C’era un tempo in cui Mercurio era molto caldo: più di quattro miliardi di anni fa, il più piccolo pianeta del sistema solare era ricoperto da un mare di magma. Poi, raffreddandosi, ha iniziato a ritirarsi e farsi sempre più piccolo. La crosta si è solidificata, è diventata arida e rocciosa, e i segni del tempo e della graduale contrazione hanno scolpito la sua superficie, decorandola con scarpate rocciose, creste e dorsa, quasi fossero rughe geologiche.
L’evoluzione del pianeta era nota. A differenza della Terra, con le sue numerose placche tettoniche, Mercurio ha un unico rigido strato roccioso. E la sua storia sarebbe quindi dovuta essere molto meno complessa di quella nostro pianeta. Eppure qualcosa non tornava: i modelli teorici restituivano una contrazione di gran lunga maggiore di quella che gli astronomi erano riusciti a calcolare sperimentalmente a partire proprio dalle osservazioni geologiche a distanza.
A mettere a posto le cose ci hanno pensato le nuove immagini globali e i dati topografici raccolti dalla sonda MESSENGER,. I risultati della nuova ricerca, pubblicati on line su Nature Geoscience, sono la chiave per comprendere l’evoluzione termica, tettonica e vulcanica del pianeta, e la struttura del suo nucleo metallico insolitamente grande.
Le osservazioni di MESSENGER costituiscono la prima indagine completa della superficie del pianeta e sono le più dettagliate e precise mai ottenute. Prima di oggi solo il 45% della superficie del pianeta era stato rilevato dai veicoli spaziali, e le vecchie stime, costruite sulla base di questa copertura non globale, avevano suggerito che negli ultimi 4 miliardi di anni il pianeta si fosse contratto radialmente tra gli 0,8 e i 3 chilometri, sensibilmente meno di quanto indicato dai modelli teorici che prevedevano una contrazione radiale di circa 5/10 chilometri. I nuovi risultati danno una stima della contrazione attorno ai 7 chilometri, in accordo con le previsioni teoriche.

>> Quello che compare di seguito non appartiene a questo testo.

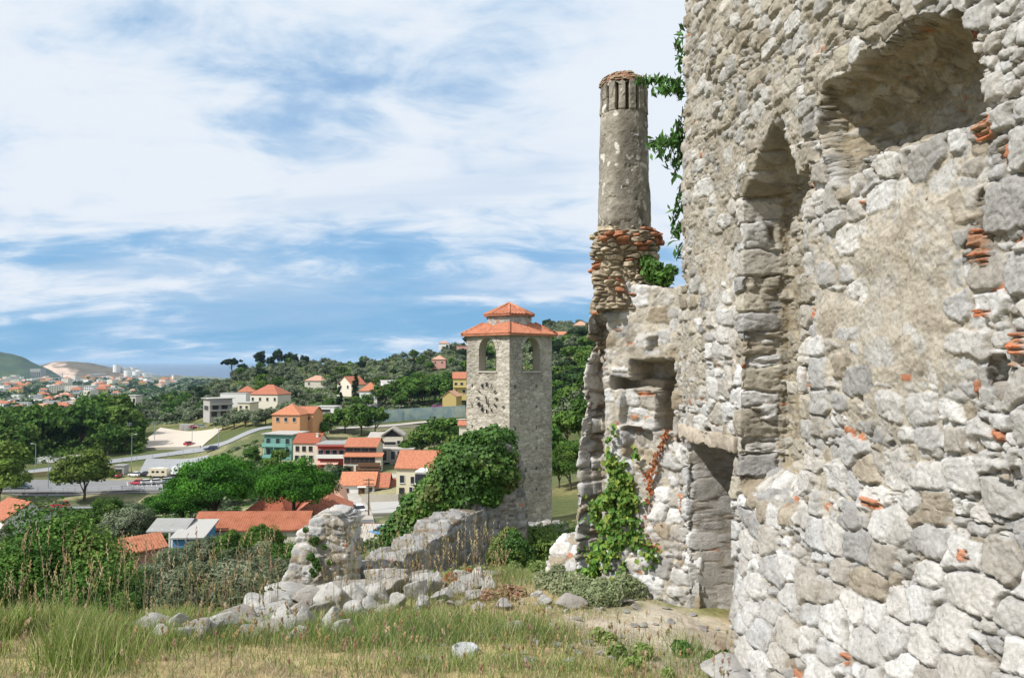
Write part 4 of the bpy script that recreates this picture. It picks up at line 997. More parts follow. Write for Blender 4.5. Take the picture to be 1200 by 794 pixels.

“Questi nuovi risultati risolvono una contraddizione vecchia decenni tra i modelli della storia termica e le stime della contrazione di Mercurio”, ha sottolineato l’autore principale dello studio, Paul Byrne , geologo planetario e ricercatore del team MESSENGER. “Il fatto curioso è che i nostri risultati ricordano i modelli ormai obsoleti per la creazione di montagne sulla Terra, risalenti a lla metà dell’800 quando la comunità scientifica pensava che il nostro pianeta avesse una sola placca tettonica”. Modelli ora non più validi per la Terra, ma che sembrano descrivere perfettamente la storia di Mercurio.
Byrne e coautori hanno identificato un numero molto maggiore e geologicamente più vario di strutture sulla superficie del pianeta: quasi seimila creste e scarpate attribuibili alla contrazione globale, con dimensioni che variano tra i 9 e i 900 chilometri di lunghezza.
“Mi sono interessato all’evoluzione termica di Mercurio da quando la sonda Mariner 10 ha inviato le immagini delle grandi scarpate del pianeta nel 1974/75, ma i modelli della sua storia termica prevedevano una contrazione molto più grande di quella desunta dalle osservazioni di Mariner 10”, racconta Sean Solomon, ricercatore leader della missione, direttore del Lamont-Doherty Earth Observatory della Columbia University. “Questa discrepanza tra teoria e osservazione, un grande puzzle per quattro decenni, è stato finalmente risolto. È fantastico vedere come la nostra comprensione teorica sia infine accompagnata da prove geologiche”.